With the passage of time, the hidden icon was forgotten, until the year 615, when Chosroes II, King of Persia, was assaulting the cities of Asia, and besieged Edessa. The Bishop of Edessa, Eulabius, instructed by a divine revelation, opened the sealed chamber above the city gate and found the Holy Napkin complete and incorrupt, the lamp burning, and the tile bearing upon itself an identical copy of the image that was on the Holy Napkin. The Persians had built a huge fire outside the city wall; when the Bishop approached with the Holy Napkin, a violent wind fell upon the fire, turning it back upon the Persians, who fled in defeat. The Holy Napkin remained in Edessa, even after the Arabs conquered it, until the year 944, when it was brought with honor and triumph to Constantinople in the reign of Romanus I, when Theophylact was Ecumenical Patriarch. The Holy Napkin was enshrined in the Church of the most holy Theotokos called the Pharos. This is the translation that is celebrated today.

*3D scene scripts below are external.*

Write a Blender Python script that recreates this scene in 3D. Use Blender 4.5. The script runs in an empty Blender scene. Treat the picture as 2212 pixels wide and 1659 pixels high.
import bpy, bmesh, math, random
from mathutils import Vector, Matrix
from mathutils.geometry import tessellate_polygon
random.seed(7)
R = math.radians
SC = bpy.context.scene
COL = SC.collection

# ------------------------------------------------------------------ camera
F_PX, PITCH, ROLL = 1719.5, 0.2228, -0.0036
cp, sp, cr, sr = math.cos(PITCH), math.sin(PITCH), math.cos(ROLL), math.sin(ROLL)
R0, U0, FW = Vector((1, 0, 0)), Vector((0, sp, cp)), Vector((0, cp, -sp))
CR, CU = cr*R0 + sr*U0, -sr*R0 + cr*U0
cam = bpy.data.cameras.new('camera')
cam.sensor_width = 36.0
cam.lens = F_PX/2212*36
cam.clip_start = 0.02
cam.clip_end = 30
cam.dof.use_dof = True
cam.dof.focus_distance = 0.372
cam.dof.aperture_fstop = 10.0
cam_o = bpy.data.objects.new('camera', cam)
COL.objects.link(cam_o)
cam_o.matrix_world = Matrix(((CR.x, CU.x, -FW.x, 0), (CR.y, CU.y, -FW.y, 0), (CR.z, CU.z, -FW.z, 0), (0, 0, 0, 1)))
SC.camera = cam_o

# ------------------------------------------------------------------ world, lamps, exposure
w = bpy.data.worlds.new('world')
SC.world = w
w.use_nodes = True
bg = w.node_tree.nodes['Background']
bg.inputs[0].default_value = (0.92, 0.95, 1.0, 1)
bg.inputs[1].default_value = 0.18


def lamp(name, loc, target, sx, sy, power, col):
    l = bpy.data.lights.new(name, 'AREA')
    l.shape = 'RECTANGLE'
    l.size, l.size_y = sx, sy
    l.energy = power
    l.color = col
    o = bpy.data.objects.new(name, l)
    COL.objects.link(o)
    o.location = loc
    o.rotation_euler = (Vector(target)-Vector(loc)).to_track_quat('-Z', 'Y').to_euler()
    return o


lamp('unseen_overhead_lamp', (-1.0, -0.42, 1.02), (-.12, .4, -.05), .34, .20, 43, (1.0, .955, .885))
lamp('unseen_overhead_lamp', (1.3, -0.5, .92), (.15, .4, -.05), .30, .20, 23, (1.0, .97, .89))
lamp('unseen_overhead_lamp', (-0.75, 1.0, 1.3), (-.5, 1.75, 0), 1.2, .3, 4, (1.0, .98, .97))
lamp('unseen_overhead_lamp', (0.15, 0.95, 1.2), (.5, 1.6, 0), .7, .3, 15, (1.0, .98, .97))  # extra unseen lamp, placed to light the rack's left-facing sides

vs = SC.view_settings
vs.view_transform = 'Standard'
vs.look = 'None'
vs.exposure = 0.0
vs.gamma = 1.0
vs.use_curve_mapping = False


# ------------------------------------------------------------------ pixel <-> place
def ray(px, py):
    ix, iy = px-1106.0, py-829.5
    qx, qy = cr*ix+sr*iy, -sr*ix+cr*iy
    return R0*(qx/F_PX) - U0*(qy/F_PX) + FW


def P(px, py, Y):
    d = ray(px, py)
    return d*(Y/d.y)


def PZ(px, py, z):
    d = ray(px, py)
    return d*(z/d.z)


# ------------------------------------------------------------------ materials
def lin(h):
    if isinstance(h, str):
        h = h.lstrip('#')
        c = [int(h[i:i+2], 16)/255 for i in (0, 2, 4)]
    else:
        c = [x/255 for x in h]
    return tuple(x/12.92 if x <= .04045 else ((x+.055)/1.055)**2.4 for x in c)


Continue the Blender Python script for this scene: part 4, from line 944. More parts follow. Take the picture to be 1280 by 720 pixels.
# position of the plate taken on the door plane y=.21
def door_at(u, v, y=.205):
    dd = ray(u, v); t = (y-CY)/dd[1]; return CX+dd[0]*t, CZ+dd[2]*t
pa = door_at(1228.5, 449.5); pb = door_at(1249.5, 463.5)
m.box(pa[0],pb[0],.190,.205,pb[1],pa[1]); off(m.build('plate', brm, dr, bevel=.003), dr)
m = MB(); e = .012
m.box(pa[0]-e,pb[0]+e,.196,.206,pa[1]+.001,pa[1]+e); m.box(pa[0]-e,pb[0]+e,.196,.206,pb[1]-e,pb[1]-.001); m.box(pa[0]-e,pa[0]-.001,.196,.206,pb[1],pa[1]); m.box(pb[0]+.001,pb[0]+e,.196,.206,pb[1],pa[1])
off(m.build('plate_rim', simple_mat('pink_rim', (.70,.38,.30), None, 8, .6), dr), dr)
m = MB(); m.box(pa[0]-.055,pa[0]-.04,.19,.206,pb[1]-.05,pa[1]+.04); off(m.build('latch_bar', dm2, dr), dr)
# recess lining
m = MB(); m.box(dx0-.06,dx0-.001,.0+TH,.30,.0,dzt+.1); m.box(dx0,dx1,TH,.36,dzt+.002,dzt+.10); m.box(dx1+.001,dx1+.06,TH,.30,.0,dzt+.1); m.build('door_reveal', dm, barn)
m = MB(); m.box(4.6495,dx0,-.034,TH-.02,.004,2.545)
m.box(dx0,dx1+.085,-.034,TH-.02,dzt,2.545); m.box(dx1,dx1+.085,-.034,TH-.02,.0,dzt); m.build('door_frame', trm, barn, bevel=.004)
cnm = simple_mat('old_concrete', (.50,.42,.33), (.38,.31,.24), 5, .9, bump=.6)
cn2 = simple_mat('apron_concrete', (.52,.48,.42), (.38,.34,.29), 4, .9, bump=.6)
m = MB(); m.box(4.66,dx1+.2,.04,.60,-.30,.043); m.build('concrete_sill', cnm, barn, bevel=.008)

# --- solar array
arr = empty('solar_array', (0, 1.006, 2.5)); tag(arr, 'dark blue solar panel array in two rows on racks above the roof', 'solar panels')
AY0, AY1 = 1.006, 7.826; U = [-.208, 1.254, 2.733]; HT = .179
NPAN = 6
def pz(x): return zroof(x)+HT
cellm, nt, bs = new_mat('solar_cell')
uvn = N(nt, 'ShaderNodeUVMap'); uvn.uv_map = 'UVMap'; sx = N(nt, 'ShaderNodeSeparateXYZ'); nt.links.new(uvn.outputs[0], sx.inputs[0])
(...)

Apolytikion in the Second Tone:
We worship Thine immaculate icon, O Good One, asking the forgiveness of our failings, O Christ our God; for of Thine own will wast Thou well-pleased to ascend the Cross in the flesh, that Thou mightest deliver from slavery to the enemy those whom Thou hadst fashioned. Wherefore, we cry to Thee thankfully: Thou didst fill all things with joy, O our Saviour, when Thou camest to save the world.